* _Source excerpt_
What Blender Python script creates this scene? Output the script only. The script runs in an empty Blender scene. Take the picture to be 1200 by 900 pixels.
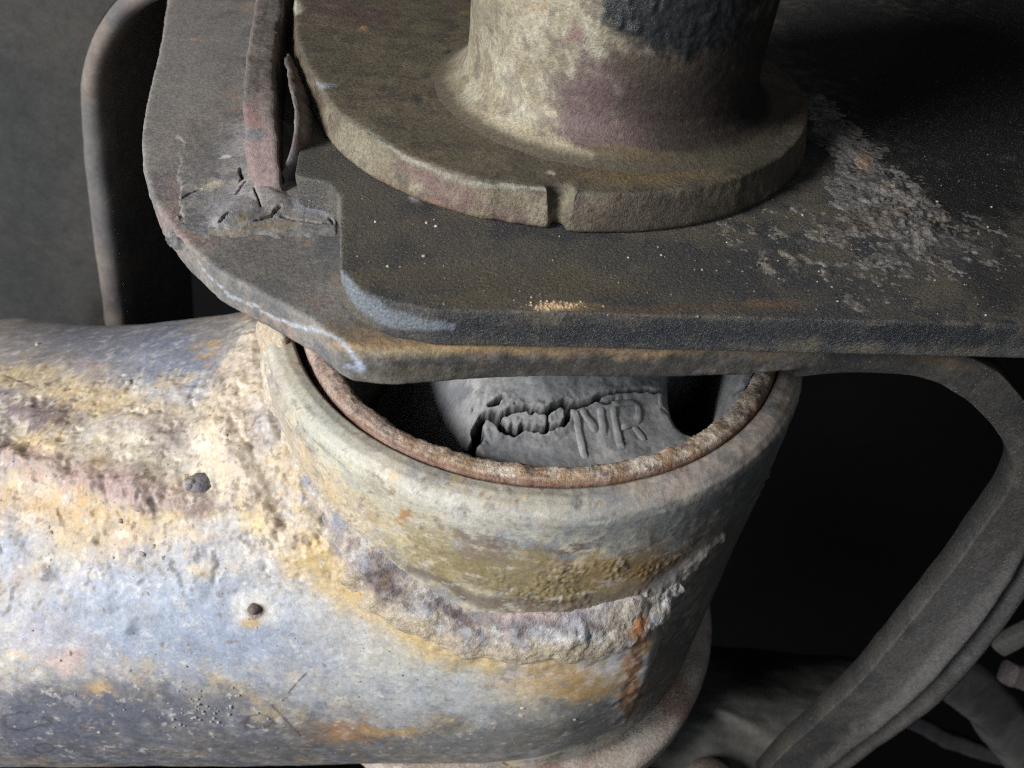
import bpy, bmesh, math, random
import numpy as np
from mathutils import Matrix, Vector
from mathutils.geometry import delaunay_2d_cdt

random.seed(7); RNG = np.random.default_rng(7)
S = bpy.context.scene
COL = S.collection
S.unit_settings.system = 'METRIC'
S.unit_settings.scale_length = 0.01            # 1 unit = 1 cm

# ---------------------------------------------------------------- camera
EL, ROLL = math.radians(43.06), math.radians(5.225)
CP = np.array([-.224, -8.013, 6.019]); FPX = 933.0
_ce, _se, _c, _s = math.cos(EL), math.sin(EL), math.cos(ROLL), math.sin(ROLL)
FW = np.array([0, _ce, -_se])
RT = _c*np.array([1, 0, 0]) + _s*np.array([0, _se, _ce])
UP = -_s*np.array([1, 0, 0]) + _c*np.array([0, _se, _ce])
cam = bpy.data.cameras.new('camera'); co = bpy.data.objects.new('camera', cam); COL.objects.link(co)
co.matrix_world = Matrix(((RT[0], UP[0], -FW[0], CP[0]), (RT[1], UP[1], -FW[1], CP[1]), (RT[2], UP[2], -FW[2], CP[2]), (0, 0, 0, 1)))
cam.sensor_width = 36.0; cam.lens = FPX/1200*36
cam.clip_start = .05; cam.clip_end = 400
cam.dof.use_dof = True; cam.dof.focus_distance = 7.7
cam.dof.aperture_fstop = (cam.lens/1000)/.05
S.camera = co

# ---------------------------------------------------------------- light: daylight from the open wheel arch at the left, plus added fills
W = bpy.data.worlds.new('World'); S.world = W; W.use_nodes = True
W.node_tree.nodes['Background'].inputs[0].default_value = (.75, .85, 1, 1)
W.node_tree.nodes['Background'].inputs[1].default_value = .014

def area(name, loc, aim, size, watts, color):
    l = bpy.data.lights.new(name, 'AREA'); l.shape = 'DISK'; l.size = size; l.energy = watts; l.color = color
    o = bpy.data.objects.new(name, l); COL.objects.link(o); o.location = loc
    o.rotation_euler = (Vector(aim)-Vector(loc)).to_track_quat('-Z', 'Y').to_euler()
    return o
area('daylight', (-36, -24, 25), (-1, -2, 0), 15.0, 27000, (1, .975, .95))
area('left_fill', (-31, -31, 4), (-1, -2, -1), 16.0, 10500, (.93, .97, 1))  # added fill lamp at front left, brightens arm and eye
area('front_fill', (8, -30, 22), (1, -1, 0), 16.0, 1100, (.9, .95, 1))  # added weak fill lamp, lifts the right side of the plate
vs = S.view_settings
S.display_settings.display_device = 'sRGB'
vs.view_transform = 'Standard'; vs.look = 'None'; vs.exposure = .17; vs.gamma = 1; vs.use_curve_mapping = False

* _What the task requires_
The material above must be printed exactly, with its pictures left out.

* _Answer to the problem_
What Blender Python script creates this scene? Output the script only. The script runs in an empty Blender scene. Take the picture to be 1200 by 900 pixels.
import bpy, bmesh, math, random
import numpy as np
from mathutils import Matrix, Vector
from mathutils.geometry import delaunay_2d_cdt

random.seed(7); RNG = np.random.default_rng(7)
S = bpy.context.scene
COL = S.collection
S.unit_settings.system = 'METRIC'
S.unit_settings.scale_length = 0.01            # 1 unit = 1 cm

# ---------------------------------------------------------------- camera
EL, ROLL = math.radians(43.06), math.radians(5.225)
CP = np.array([-.224, -8.013, 6.019]); FPX = 933.0
_ce, _se, _c, _s = math.cos(EL), math.sin(EL), math.cos(ROLL), math.sin(ROLL)
FW = np.array([0, _ce, -_se])
RT = _c*np.array([1, 0, 0]) + _s*np.array([0, _se, _ce])
UP = -_s*np.array([1, 0, 0]) + _c*np.array([0, _se, _ce])
cam = bpy.data.cameras.new('camera'); co = bpy.data.objects.new('camera', cam); COL.objects.link(co)
co.matrix_world = Matrix(((RT[0], UP[0], -FW[0], CP[0]), (RT[1], UP[1], -FW[1], CP[1]), (RT[2], UP[2], -FW[2], CP[2]), (0, 0, 0, 1)))
cam.sensor_width = 36.0; cam.lens = FPX/1200*36
cam.clip_start = .05; cam.clip_end = 400
cam.dof.use_dof = True; cam.dof.focus_distance = 7.7
cam.dof.aperture_fstop = (cam.lens/1000)/.05
S.camera = co

# ---------------------------------------------------------------- light: daylight from the open wheel arch at the left, plus added fills
W = bpy.data.worlds.new('World'); S.world = W; W.use_nodes = True
W.node_tree.nodes['Background'].inputs[0].default_value = (.75, .85, 1, 1)
W.node_tree.nodes['Background'].inputs[1].default_value = .014

def area(name, loc, aim, size, watts, color):
    l = bpy.data.lights.new(name, 'AREA'); l.shape = 'DISK'; l.size = size; l.energy = watts; l.color = color
    o = bpy.data.objects.new(name, l); COL.objects.link(o); o.location = loc
    o.rotation_euler = (Vector(aim)-Vector(loc)).to_track_quat('-Z', 'Y').to_euler()
    return o
area('daylight', (-36, -24, 25), (-1, -2, 0), 15.0, 27000, (1, .975, .95))
area('left_fill', (-31, -31, 4), (-1, -2, -1), 16.0, 10500, (.93, .97, 1))  # added fill lamp at front left, brightens arm and eye
area('front_fill', (8, -30, 22), (1, -1, 0), 16.0, 1100, (.9, .95, 1))  # added weak fill lamp, lifts the right side of the plate
vs = S.view_settings
S.display_settings.display_device = 'sRGB'
vs.view_transform = 'Standard'; vs.look = 'None'; vs.exposure = .17; vs.gamma = 1; vs.use_curve_mapping = False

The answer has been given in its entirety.